-- Given data start --

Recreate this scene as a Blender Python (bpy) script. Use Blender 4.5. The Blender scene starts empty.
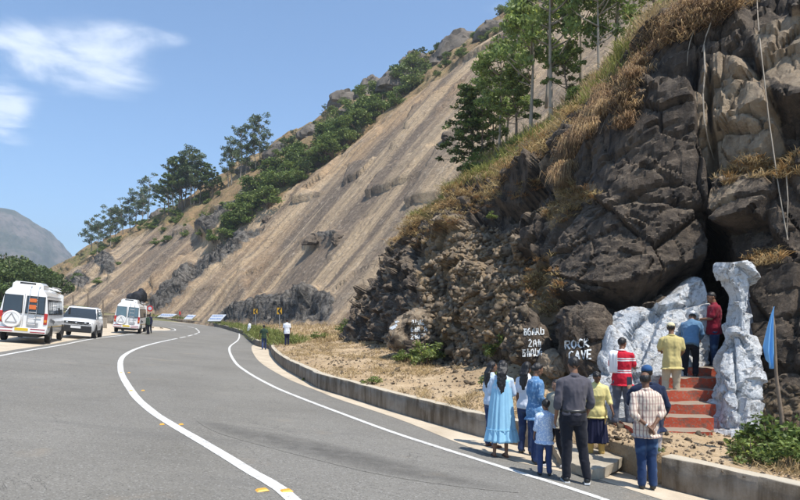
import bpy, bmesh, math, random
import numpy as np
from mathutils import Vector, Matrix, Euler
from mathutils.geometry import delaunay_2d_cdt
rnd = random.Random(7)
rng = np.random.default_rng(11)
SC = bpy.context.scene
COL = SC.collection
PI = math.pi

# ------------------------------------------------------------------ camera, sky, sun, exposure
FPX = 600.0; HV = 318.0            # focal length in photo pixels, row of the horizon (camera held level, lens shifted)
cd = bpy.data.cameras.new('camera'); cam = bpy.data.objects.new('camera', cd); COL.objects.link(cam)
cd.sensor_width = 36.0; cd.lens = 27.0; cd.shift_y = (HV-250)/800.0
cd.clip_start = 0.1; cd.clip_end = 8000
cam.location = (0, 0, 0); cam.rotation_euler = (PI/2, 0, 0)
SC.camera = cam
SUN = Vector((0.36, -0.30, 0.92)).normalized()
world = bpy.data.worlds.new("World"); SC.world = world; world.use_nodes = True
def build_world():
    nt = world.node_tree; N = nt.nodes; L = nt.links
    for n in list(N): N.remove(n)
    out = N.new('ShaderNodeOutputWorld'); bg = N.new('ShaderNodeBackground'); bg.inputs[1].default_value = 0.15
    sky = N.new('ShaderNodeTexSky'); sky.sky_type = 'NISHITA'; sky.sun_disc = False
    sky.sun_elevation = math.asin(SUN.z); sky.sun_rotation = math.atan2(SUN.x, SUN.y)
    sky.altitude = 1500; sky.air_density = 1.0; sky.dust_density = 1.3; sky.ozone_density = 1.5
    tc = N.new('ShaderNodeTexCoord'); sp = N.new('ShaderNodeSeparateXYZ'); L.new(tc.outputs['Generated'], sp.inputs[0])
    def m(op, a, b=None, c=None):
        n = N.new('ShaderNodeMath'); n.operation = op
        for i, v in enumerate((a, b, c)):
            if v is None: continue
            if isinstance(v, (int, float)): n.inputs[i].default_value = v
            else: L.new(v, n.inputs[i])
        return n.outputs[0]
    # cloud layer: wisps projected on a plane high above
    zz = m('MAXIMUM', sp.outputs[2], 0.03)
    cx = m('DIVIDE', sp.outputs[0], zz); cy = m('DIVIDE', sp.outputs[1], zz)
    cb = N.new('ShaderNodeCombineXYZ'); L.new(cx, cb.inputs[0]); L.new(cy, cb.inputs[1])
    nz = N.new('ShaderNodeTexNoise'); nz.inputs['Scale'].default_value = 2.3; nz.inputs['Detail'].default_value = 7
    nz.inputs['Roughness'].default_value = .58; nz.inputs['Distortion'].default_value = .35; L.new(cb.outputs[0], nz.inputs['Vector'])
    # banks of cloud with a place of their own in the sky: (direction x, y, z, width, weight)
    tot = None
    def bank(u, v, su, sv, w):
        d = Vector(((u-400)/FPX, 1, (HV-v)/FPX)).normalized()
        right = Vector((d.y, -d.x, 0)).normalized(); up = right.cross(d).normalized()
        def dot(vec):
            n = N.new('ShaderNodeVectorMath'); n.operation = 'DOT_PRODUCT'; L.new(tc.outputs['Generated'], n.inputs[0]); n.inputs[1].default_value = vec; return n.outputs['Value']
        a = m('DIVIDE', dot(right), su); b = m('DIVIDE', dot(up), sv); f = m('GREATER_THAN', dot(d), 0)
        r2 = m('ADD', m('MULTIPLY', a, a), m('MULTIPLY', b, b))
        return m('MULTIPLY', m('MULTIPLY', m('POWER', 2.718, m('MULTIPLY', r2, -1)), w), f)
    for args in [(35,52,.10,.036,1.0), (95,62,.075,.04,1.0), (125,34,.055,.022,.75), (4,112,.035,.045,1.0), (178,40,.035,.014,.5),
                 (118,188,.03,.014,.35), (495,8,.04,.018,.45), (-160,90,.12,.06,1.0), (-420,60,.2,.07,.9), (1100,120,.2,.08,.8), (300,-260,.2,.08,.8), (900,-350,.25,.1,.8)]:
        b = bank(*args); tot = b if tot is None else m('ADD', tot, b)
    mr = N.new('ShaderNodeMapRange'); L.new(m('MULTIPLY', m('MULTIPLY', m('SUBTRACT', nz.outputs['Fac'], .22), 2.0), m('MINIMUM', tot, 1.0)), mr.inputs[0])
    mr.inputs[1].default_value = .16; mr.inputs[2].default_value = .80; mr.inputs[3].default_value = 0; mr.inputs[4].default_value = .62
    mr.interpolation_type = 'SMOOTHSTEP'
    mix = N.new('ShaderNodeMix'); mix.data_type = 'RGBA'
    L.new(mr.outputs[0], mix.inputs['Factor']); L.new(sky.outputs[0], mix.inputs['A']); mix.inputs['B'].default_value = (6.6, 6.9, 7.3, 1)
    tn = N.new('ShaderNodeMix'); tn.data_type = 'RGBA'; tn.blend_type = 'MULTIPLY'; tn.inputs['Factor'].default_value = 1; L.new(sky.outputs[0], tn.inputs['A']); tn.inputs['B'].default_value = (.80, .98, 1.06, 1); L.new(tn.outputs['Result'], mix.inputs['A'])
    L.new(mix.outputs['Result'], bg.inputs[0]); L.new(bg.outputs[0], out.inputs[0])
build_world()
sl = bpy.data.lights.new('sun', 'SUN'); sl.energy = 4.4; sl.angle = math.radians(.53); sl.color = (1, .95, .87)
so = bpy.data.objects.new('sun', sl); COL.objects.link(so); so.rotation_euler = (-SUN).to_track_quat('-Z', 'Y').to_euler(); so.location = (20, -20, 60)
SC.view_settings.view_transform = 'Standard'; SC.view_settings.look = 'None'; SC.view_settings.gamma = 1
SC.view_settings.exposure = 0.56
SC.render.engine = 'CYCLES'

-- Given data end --

Extract all the data above exactly, excluding every picture.

Recreate this scene as a Blender Python (bpy) script. Use Blender 4.5. The Blender scene starts empty.
import bpy, bmesh, math, random
import numpy as np
from mathutils import Vector, Matrix, Euler
from mathutils.geometry import delaunay_2d_cdt
rnd = random.Random(7)
rng = np.random.default_rng(11)
SC = bpy.context.scene
COL = SC.collection
PI = math.pi

# ------------------------------------------------------------------ camera, sky, sun, exposure
FPX = 600.0; HV = 318.0            # focal length in photo pixels, row of the horizon (camera held level, lens shifted)
cd = bpy.data.cameras.new('camera'); cam = bpy.data.objects.new('camera', cd); COL.objects.link(cam)
cd.sensor_width = 36.0; cd.lens = 27.0; cd.shift_y = (HV-250)/800.0
cd.clip_start = 0.1; cd.clip_end = 8000
cam.location = (0, 0, 0); cam.rotation_euler = (PI/2, 0, 0)
SC.camera = cam
SUN = Vector((0.36, -0.30, 0.92)).normalized()
world = bpy.data.worlds.new("World"); SC.world = world; world.use_nodes = True
def build_world():
    nt = world.node_tree; N = nt.nodes; L = nt.links
    for n in list(N): N.remove(n)
    out = N.new('ShaderNodeOutputWorld'); bg = N.new('ShaderNodeBackground'); bg.inputs[1].default_value = 0.15
    sky = N.new('ShaderNodeTexSky'); sky.sky_type = 'NISHITA'; sky.sun_disc = False
    sky.sun_elevation = math.asin(SUN.z); sky.sun_rotation = math.atan2(SUN.x, SUN.y)
    sky.altitude = 1500; sky.air_density = 1.0; sky.dust_density = 1.3; sky.ozone_density = 1.5
    tc = N.new('ShaderNodeTexCoord'); sp = N.new('ShaderNodeSeparateXYZ'); L.new(tc.outputs['Generated'], sp.inputs[0])
    def m(op, a, b=None, c=None):
        n = N.new('ShaderNodeMath'); n.operation = op
        for i, v in enumerate((a, b, c)):
            if v is None: continue
            if isinstance(v, (int, float)): n.inputs[i].default_value = v
            else: L.new(v, n.inputs[i])
        return n.outputs[0]
    # cloud layer: wisps projected on a plane high above
    zz = m('MAXIMUM', sp.outputs[2], 0.03)
    cx = m('DIVIDE', sp.outputs[0], zz); cy = m('DIVIDE', sp.outputs[1], zz)
    cb = N.new('ShaderNodeCombineXYZ'); L.new(cx, cb.inputs[0]); L.new(cy, cb.inputs[1])
    nz = N.new('ShaderNodeTexNoise'); nz.inputs['Scale'].default_value = 2.3; nz.inputs['Detail'].default_value = 7
    nz.inputs['Roughness'].default_value = .58; nz.inputs['Distortion'].default_value = .35; L.new(cb.outputs[0], nz.inputs['Vector'])
    # banks of cloud with a place of their own in the sky: (direction x, y, z, width, weight)
    tot = None
    def bank(u, v, su, sv, w):
        d = Vector(((u-400)/FPX, 1, (HV-v)/FPX)).normalized()
        right = Vector((d.y, -d.x, 0)).normalized(); up = right.cross(d).normalized()
        def dot(vec):
            n = N.new('ShaderNodeVectorMath'); n.operation = 'DOT_PRODUCT'; L.new(tc.outputs['Generated'], n.inputs[0]); n.inputs[1].default_value = vec; return n.outputs['Value']
        a = m('DIVIDE', dot(right), su); b = m('DIVIDE', dot(up), sv); f = m('GREATER_THAN', dot(d), 0)
        r2 = m('ADD', m('MULTIPLY', a, a), m('MULTIPLY', b, b))
        return m('MULTIPLY', m('MULTIPLY', m('POWER', 2.718, m('MULTIPLY', r2, -1)), w), f)
    for args in [(35,52,.10,.036,1.0), (95,62,.075,.04,1.0), (125,34,.055,.022,.75), (4,112,.035,.045,1.0), (178,40,.035,.014,.5),
                 (118,188,.03,.014,.35), (495,8,.04,.018,.45), (-160,90,.12,.06,1.0), (-420,60,.2,.07,.9), (1100,120,.2,.08,.8), (300,-260,.2,.08,.8), (900,-350,.25,.1,.8)]:
        b = bank(*args); tot = b if tot is None else m('ADD', tot, b)
    mr = N.new('ShaderNodeMapRange'); L.new(m('MULTIPLY', m('MULTIPLY', m('SUBTRACT', nz.outputs['Fac'], .22), 2.0), m('MINIMUM', tot, 1.0)), mr.inputs[0])
    mr.inputs[1].default_value = .16; mr.inputs[2].default_value = .80; mr.inputs[3].default_value = 0; mr.inputs[4].default_value = .62
    mr.interpolation_type = 'SMOOTHSTEP'
    mix = N.new('ShaderNodeMix'); mix.data_type = 'RGBA'
    L.new(mr.outputs[0], mix.inputs['Factor']); L.new(sky.outputs[0], mix.inputs['A']); mix.inputs['B'].default_value = (6.6, 6.9, 7.3, 1)
    tn = N.new('ShaderNodeMix'); tn.data_type = 'RGBA'; tn.blend_type = 'MULTIPLY'; tn.inputs['Factor'].default_value = 1; L.new(sky.outputs[0], tn.inputs['A']); tn.inputs['B'].default_value = (.80, .98, 1.06, 1); L.new(tn.outputs['Result'], mix.inputs['A'])
    L.new(mix.outputs['Result'], bg.inputs[0]); L.new(bg.outputs[0], out.inputs[0])
build_world()
sl = bpy.data.lights.new('sun', 'SUN'); sl.energy = 4.4; sl.angle = math.radians(.53); sl.color = (1, .95, .87)
so = bpy.data.objects.new('sun', sl); COL.objects.link(so); so.rotation_euler = (-SUN).to_track_quat('-Z', 'Y').to_euler(); so.location = (20, -20, 60)
SC.view_settings.view_transform = 'Standard'; SC.view_settings.look = 'None'; SC.view_settings.gamma = 1
SC.view_settings.exposure = 0.56
SC.render.engine = 'CYCLES'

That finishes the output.